彼らの勇気ある挑戦は報われ、またしてもピラミッドをはじめとした数々の建造物やモニュメントを発見し大きな成果をあげました。
2人はもっとも有名な探検家としての名声を揺るぎないものとし、1943年に出版した「ユカタン旅行の出来事」はまたしても大ヒットすることになります。
スティーブンズには探検家としての資質だけでなく類まれな文才も持ち合わせており、キャザウッドの正確なデッサン力との相乗効果で今でも歴史に残る名著として知られています。
何と言っても現代であれば国家事業として行われるべき遺跡調査を、たった2人の探検家が成し遂げたのです。
何度もマラリアや怪我によって倒れ、時には生命の危機も経験しながらも探検を続ける2人の姿は常識からは考えられません。
探検記を読んでいると、心の奥底から湧き上がってくる前向きな精神力がジャングルの中を進む原動力になったことがよく伝わってきます。

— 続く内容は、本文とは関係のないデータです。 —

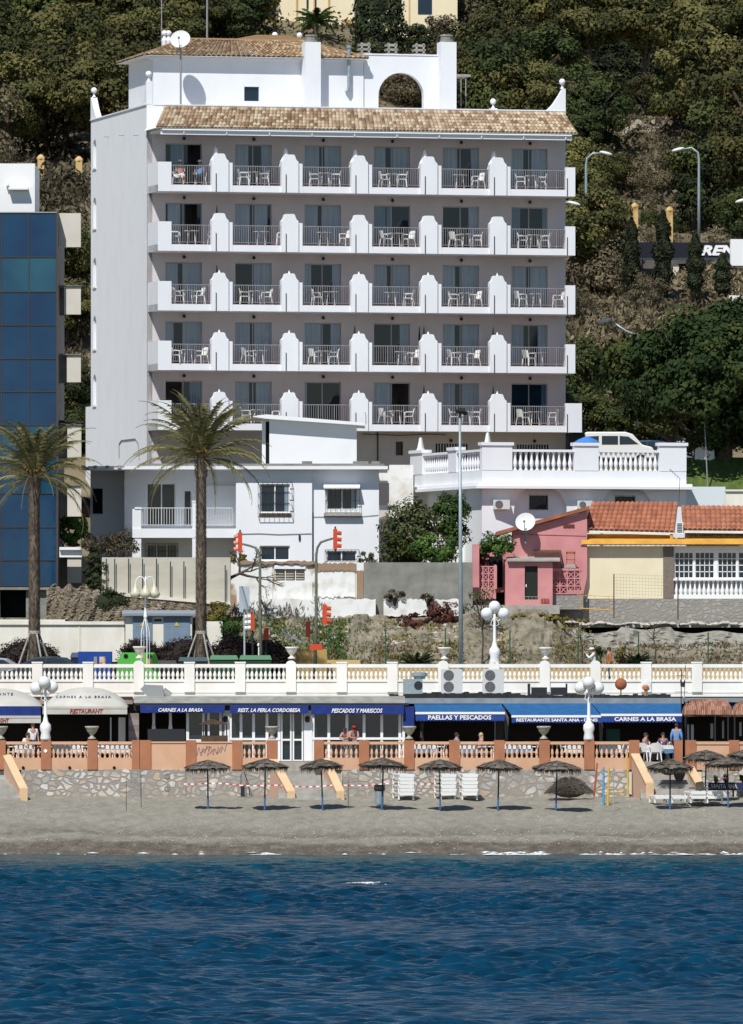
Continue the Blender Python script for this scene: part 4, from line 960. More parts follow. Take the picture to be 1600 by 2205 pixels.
# --- cream house with red roofs
Yc = 437.0
ch = thing('cream_house', 'cream house with two red tiled roofs, ochre fascia and white lattice windows', 'house', (PX(1430,Yc),Yc,PZ(1290,Yc)))
mb = MB(); mb.pbox(1253,1428,1176,1291,Yc,.3); mb.box(PX(1253,Yc),PX(1253,Yc)+.3,Yc+.3,Yc+6,PZ(1291,Yc),PZ(1176,Yc)); mb.pbox(1475,1660,1141,1158,Yc+.9,.2); part('wall', mb, cream, ch, True)
mb = MB(); mb.pbox(1428,1451,1176,1288,Yc-.04,.4); part('brick_pier', mb, stone_mat('thin_brick', [(.30,.20,.15),(.25,.17,.13)], (.2,.17,.14), 9, (1,1,3)), ch, True)
wins = [(1453,1493),(1497,1538),(1546,1586),(1590,1640)]
mb = MB(); wallops(mb, 1451, 1660, 1176, 1250, Yc+.1, .25, [(a,b_,1189,1245) for a, b_ in wins]); mb.pbox(1450,1660,1246,1250,Yc-.05,.14); part('window_wall', mb, wpaint, ch, True)
for a, b_ in wins:
    o = window(ch, a,b_,1189,1245,Yc+.1, mull=(.25,.5,.75), fr=.035, rec=.05)
    mb = MB()
    for q in range(1,4): zz = PZ(1189+56*q/4,Yc); mb.box(PX(a,Yc),PX(b_,Yc),Yc+.14,Yc+.16,zz-.02,zz+.02)
    part('glazing_bars', mb, wpaint, o, True)
mb = MB(); mb.pbox(1450,1660,1250,1287,Yc+.25,.2); part('panel_wall', mb, M('grey_plaster', (.5,.5,.5)), ch, True)
x0, x1 = PX(1452,Yc), PX(1660,Yc); loc = inv_of(ch); z0 = PZ(1287,Yc)
bal_run(ch, [tuple(loc @ Vector((x0+(x1-x0)*(q+.5)/21, Yc+.1, z0))) for q in range(21)], PZ(1250,Yc)-z0, wpaint, wd=1.1)
mb = MB(); mb.pbox(1450,1660,1280,1289,Yc-.02,.2); part('balustrade_base', mb, wpaint, ch, True)
def roofq(e0, e1, r0, r1, Y, rise):   # eave px points, ridge px points
    a, b_ = P(e0[0],e0[1],Y), P(e1[0],e1[1],Y); c, d = P(r1[0],r1[1],Y+rise), P(r0[0],r0[1],Y+rise); return a, b_, c, d
for (e0,e1,r0,r1,nm) in (((1256,1141),(1452,1146),(1274,1082),(1460,1082),'roof'),((1470,1141),(1660,1143),(1466,1090),(1660,1091),'roof')):
    a, b_, c, d = roofq(e0,e1,r0,r1,Yc-.1,2.6); mb = MB(); tiles(mb, a, b_, c, d, .245, .42, .06); ro = part(nm, mb, tile_red, ch, True)
    mb = MB(); q = Vector((0,0,-.05)); mb.add([a+q,b_+q,c+q,d+q,a+q*3,b_+q*3,c+q*3,d+q*3],[(0,1,2,3),(7,6,5,4),(0,4,5,1),(1,5,6,2),(2,6,7,3),(3,7,4,0)]); part('roof_deck', mb, offw, ro, True)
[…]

ただし残念なことに、結果的に今回の探検が2人にとって最後になります。
未知の文明を追い求めるスリルのある日々ではなく、生計を立てるための現実的な日々に追われることになるのです。
スティーブンズは実業家として、キャザウッドはエンジニアとしていずれも当時爆発的に普及しつつ合った鉄道に関わることになります。

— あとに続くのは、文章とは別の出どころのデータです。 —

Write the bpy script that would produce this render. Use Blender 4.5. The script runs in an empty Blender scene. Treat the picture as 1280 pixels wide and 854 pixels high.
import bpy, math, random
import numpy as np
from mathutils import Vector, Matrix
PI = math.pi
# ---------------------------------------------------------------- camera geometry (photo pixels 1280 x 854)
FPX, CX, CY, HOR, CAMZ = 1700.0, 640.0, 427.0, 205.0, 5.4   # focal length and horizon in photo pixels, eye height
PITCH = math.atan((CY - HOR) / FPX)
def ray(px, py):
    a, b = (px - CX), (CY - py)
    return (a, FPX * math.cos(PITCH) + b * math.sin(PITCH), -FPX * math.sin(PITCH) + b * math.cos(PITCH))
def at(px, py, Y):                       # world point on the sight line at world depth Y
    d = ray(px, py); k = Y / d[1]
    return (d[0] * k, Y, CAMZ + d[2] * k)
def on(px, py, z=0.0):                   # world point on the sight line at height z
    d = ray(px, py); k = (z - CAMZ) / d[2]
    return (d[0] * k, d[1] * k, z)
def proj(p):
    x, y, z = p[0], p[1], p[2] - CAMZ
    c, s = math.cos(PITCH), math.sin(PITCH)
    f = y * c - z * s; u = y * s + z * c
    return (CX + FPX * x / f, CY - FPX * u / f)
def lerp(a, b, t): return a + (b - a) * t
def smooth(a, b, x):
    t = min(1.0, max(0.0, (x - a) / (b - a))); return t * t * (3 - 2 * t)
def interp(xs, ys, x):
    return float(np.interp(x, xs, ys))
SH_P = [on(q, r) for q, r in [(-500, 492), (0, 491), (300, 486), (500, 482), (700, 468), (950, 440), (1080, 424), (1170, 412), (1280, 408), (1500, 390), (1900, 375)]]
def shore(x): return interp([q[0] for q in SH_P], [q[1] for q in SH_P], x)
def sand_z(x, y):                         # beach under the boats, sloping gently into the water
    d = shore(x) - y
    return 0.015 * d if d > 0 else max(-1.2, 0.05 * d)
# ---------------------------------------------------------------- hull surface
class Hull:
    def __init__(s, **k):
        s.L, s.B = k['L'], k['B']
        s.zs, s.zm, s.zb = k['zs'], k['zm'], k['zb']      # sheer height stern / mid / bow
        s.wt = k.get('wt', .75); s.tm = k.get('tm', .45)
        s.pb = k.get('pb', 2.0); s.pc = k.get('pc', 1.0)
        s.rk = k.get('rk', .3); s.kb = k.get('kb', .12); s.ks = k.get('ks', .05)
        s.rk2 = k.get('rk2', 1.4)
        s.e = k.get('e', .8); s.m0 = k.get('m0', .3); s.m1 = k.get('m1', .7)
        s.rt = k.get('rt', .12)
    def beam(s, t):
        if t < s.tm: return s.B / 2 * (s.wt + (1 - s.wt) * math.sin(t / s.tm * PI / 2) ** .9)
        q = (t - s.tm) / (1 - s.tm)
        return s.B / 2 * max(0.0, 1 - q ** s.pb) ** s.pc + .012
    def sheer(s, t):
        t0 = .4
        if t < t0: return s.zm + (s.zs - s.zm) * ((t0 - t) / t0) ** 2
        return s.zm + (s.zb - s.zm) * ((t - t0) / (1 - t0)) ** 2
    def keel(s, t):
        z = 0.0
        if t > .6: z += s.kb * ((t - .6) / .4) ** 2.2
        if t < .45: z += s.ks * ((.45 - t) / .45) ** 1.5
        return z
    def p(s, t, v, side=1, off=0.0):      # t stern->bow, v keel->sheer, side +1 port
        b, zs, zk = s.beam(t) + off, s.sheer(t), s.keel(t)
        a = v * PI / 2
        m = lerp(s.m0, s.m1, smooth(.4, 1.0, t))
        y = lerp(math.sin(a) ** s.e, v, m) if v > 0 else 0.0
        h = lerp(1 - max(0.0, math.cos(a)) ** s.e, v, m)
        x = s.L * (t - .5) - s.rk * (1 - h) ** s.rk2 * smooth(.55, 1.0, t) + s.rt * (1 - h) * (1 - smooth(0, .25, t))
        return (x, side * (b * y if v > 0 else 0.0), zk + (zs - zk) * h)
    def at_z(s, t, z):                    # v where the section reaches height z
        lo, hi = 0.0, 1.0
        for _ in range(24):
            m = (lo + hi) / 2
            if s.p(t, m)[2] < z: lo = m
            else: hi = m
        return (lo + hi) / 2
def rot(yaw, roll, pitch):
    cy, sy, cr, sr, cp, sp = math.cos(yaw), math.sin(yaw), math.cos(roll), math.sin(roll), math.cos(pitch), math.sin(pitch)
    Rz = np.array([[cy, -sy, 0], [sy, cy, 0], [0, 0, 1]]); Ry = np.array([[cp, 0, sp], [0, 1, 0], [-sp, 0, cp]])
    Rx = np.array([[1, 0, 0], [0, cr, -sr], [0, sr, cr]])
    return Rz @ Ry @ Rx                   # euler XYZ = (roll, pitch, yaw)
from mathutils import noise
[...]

当時のアメリカは開拓時代が終わりつつあり、近代化へ向けた新技術が次々と生まれ始めた時代でもありました。
探検家としてのキャリアを終えたスティーブンズは、経営者としてパナマで鉄道を敷設するために奔走し、キャザウッドは鉄道技師という新しい仕事を見つけます。
残念なことにスティーブンズは、探検家時代に体を酷使したせいか1852年に46歳という若さで世を去ります。
そしてキャザウッドもその後を追うようにして、1854年の海難事故によって亡くなります。
スティーブンズは数々のマヤ遺跡を発見したものの、当時は考古学的な研究は行われずほとんど具体的なことは分かりませんでした。
本書の終盤では、現代のマヤ文明研究を紹介する形でスティーブンズの偉業を現代に伝えてくれます。
それでもマヤ文明に関する研究はエジプトなどと比べるとまだまだ発展途上にあり、これからも次々と新しい発見があるに違いありません。